**DATASET EXCERPT**
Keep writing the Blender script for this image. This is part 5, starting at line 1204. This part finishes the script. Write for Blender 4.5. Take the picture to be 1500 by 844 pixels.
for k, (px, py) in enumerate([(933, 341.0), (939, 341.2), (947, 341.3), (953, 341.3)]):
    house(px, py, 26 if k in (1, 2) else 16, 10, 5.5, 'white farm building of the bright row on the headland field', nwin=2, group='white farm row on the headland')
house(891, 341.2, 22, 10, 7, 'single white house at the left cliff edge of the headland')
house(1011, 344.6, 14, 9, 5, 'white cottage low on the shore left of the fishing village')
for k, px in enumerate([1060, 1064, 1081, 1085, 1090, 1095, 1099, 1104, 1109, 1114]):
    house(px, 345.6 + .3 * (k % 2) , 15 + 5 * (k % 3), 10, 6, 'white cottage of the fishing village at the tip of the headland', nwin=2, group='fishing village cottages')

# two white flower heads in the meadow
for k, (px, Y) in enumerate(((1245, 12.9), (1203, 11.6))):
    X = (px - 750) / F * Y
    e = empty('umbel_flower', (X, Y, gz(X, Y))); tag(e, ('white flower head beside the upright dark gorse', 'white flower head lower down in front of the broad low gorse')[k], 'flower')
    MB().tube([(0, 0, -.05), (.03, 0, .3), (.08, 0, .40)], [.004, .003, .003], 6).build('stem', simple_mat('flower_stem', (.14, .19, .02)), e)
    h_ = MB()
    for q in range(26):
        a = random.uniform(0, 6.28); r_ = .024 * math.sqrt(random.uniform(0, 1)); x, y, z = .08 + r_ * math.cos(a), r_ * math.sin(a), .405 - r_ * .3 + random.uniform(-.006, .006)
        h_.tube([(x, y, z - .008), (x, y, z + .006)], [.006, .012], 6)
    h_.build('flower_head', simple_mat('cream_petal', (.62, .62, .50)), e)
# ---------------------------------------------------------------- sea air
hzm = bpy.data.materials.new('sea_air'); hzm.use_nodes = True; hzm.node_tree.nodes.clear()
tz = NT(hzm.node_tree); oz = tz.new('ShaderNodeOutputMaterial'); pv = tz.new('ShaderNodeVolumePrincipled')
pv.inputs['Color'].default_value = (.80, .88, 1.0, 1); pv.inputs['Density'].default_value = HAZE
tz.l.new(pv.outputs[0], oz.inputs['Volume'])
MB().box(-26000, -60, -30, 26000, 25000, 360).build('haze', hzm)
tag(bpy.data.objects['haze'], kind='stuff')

**STATED EXERCISE**
Copy all data exactly, start to finish.

**TASK SOLUTION**
Keep writing the Blender script for this image. This is part 5, starting at line 1204. This part finishes the script. Write for Blender 4.5. Take the picture to be 1500 by 844 pixels.
for k, (px, py) in enumerate([(933, 341.0), (939, 341.2), (947, 341.3), (953, 341.3)]):
    house(px, py, 26 if k in (1, 2) else 16, 10, 5.5, 'white farm building of the bright row on the headland field', nwin=2, group='white farm row on the headland')
house(891, 341.2, 22, 10, 7, 'single white house at the left cliff edge of the headland')
house(1011, 344.6, 14, 9, 5, 'white cottage low on the shore left of the fishing village')
for k, px in enumerate([1060, 1064, 1081, 1085, 1090, 1095, 1099, 1104, 1109, 1114]):
    house(px, 345.6 + .3 * (k % 2) , 15 + 5 * (k % 3), 10, 6, 'white cottage of the fishing village at the tip of the headland', nwin=2, group='fishing village cottages')

# two white flower heads in the meadow
for k, (px, Y) in enumerate(((1245, 12.9), (1203, 11.6))):
    X = (px - 750) / F * Y
    e = empty('umbel_flower', (X, Y, gz(X, Y))); tag(e, ('white flower head beside the upright dark gorse', 'white flower head lower down in front of the broad low gorse')[k], 'flower')
    MB().tube([(0, 0, -.05), (.03, 0, .3), (.08, 0, .40)], [.004, .003, .003], 6).build('stem', simple_mat('flower_stem', (.14, .19, .02)), e)
    h_ = MB()
    for q in range(26):
        a = random.uniform(0, 6.28); r_ = .024 * math.sqrt(random.uniform(0, 1)); x, y, z = .08 + r_ * math.cos(a), r_ * math.sin(a), .405 - r_ * .3 + random.uniform(-.006, .006)
        h_.tube([(x, y, z - .008), (x, y, z + .006)], [.006, .012], 6)
    h_.build('flower_head', simple_mat('cream_petal', (.62, .62, .50)), e)
# ---------------------------------------------------------------- sea air
hzm = bpy.data.materials.new('sea_air'); hzm.use_nodes = True; hzm.node_tree.nodes.clear()
tz = NT(hzm.node_tree); oz = tz.new('ShaderNodeOutputMaterial'); pv = tz.new('ShaderNodeVolumePrincipled')
pv.inputs['Color'].default_value = (.80, .88, 1.0, 1); pv.inputs['Density'].default_value = HAZE
tz.l.new(pv.outputs[0], oz.inputs['Volume'])
MB().box(-26000, -60, -30, 26000, 25000, 360).build('haze', hzm)
tag(bpy.data.objects['haze'], kind='stuff')